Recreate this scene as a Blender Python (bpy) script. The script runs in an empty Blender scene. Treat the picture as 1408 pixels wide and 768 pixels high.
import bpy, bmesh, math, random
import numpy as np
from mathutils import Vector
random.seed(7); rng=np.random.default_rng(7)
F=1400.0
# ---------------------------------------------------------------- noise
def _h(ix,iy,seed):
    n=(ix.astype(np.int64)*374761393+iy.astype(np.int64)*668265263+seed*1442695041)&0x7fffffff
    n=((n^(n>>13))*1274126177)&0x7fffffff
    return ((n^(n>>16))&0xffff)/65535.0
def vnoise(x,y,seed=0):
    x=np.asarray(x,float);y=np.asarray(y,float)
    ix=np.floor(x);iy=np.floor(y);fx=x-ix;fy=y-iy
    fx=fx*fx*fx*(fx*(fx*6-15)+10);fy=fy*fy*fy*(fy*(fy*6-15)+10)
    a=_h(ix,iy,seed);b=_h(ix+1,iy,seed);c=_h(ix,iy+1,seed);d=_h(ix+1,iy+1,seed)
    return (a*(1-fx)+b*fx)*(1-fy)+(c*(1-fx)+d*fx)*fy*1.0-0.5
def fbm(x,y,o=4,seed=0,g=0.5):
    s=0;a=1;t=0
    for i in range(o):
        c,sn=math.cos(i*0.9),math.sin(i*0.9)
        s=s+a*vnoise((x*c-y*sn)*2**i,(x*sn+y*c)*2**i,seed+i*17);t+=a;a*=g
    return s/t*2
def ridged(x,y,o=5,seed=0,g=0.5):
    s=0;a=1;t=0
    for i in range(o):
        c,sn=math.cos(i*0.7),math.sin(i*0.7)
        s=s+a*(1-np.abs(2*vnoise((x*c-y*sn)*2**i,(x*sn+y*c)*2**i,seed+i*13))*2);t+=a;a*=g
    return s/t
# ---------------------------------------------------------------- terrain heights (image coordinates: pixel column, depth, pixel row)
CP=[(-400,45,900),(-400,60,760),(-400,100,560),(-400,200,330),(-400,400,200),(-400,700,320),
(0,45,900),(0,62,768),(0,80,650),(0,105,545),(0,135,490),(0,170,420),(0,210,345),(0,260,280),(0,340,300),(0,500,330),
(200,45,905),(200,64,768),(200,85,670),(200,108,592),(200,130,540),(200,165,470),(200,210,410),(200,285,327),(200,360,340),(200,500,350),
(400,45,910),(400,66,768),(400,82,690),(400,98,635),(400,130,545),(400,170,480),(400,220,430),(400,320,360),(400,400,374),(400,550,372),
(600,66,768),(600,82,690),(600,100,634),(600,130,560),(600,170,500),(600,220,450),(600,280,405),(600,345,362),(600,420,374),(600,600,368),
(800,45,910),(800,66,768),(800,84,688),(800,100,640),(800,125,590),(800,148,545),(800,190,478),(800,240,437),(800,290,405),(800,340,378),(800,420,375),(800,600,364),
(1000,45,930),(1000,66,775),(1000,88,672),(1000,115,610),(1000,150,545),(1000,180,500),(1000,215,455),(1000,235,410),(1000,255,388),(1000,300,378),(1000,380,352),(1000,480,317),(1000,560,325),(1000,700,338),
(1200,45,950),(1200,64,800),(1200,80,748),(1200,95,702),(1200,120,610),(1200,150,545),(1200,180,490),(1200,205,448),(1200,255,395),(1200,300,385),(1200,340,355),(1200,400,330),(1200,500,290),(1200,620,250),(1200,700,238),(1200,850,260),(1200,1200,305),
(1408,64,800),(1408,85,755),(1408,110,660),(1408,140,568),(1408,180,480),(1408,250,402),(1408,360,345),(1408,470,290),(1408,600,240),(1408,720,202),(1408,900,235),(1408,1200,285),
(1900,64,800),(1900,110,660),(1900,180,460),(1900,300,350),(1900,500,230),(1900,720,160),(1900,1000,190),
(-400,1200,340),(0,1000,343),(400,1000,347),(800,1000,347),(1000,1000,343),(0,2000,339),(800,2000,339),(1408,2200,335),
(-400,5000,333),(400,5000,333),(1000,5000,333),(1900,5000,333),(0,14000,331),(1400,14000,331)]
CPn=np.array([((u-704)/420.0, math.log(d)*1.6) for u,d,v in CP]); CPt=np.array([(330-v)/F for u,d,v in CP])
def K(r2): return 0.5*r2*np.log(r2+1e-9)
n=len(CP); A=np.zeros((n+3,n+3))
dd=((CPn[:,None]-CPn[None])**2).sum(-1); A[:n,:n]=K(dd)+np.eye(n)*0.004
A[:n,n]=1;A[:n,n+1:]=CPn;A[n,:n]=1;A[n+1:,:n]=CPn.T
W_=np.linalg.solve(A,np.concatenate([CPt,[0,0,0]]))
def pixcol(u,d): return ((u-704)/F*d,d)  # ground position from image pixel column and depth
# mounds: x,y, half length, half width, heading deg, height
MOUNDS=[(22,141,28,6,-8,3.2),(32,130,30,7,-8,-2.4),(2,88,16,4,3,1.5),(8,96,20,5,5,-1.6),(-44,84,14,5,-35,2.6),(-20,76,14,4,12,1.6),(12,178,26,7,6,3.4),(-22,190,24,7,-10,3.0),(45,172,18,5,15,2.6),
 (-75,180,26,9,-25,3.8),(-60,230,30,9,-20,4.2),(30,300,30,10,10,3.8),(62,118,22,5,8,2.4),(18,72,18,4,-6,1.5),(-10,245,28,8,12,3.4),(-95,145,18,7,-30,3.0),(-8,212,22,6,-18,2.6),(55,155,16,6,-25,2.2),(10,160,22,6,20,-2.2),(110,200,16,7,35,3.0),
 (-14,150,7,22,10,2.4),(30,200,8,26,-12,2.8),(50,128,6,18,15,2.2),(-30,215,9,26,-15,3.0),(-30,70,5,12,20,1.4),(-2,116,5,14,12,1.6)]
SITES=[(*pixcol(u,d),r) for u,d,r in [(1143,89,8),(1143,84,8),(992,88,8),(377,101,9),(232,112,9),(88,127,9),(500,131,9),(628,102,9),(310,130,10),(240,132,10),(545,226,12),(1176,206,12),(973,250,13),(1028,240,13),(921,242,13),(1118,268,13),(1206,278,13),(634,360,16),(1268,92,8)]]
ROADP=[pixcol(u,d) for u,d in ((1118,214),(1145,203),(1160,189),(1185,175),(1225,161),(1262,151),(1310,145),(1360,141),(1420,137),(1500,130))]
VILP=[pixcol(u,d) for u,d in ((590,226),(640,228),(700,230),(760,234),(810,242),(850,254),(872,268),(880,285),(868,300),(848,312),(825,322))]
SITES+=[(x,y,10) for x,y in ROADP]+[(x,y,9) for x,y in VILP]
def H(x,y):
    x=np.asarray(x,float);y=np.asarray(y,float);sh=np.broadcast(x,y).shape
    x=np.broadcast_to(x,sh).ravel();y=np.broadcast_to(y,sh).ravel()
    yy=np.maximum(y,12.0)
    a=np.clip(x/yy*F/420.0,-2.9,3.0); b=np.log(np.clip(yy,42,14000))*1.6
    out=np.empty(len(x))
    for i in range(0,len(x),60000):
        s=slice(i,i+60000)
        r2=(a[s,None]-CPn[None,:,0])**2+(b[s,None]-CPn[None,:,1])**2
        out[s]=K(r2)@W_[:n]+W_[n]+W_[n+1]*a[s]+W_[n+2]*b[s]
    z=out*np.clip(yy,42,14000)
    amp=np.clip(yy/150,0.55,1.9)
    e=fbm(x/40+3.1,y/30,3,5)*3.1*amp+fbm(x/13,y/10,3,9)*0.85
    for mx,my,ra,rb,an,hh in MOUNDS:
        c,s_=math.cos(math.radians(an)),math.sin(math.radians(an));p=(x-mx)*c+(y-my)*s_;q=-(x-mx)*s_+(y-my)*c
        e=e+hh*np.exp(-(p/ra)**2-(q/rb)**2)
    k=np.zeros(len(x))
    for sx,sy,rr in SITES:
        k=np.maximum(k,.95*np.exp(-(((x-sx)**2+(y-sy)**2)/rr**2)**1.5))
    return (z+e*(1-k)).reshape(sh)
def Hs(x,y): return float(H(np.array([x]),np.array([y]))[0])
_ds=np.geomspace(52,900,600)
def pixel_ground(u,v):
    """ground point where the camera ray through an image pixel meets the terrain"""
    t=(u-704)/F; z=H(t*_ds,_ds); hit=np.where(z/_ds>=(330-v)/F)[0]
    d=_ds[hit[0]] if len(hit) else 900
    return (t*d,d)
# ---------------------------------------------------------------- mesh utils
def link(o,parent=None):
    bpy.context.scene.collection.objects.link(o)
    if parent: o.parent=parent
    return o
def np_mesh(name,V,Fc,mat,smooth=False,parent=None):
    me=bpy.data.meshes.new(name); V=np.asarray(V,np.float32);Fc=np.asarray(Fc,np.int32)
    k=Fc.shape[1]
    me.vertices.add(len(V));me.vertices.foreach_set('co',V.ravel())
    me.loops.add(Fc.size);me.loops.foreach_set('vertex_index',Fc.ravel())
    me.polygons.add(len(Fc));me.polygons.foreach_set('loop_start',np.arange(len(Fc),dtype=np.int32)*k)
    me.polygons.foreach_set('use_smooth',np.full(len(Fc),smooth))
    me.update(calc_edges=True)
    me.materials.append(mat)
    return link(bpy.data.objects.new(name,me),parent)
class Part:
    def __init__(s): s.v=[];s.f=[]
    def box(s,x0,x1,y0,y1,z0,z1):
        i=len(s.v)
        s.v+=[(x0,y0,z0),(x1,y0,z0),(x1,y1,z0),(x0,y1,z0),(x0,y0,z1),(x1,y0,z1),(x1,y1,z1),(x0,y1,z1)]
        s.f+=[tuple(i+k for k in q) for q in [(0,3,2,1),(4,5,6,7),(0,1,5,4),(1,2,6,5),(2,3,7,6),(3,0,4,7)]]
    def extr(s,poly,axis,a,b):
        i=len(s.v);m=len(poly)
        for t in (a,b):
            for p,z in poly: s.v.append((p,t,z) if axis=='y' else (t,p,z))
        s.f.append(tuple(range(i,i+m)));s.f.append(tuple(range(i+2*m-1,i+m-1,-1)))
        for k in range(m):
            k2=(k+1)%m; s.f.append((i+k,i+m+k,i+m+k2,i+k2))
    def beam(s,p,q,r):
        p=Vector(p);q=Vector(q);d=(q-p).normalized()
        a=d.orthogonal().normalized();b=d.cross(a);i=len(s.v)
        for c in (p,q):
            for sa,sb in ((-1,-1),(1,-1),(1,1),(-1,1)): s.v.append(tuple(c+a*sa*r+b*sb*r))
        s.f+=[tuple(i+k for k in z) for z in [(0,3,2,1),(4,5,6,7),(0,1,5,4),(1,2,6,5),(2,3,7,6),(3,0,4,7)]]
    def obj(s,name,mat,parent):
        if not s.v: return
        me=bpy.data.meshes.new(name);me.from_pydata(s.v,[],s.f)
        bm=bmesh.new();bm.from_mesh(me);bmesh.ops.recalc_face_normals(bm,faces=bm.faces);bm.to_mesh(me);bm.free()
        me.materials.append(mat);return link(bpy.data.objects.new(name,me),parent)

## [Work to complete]
Pick out all lines from the data above in which the word "scene" appears.

## [Worked solution]
Recreate this scene as a Blender Python (bpy) script. The script runs in an empty Blender scene. Treat the picture as 1408 pixels wide and 768 pixels high.
    bpy.context.scene.collection.objects.link(o)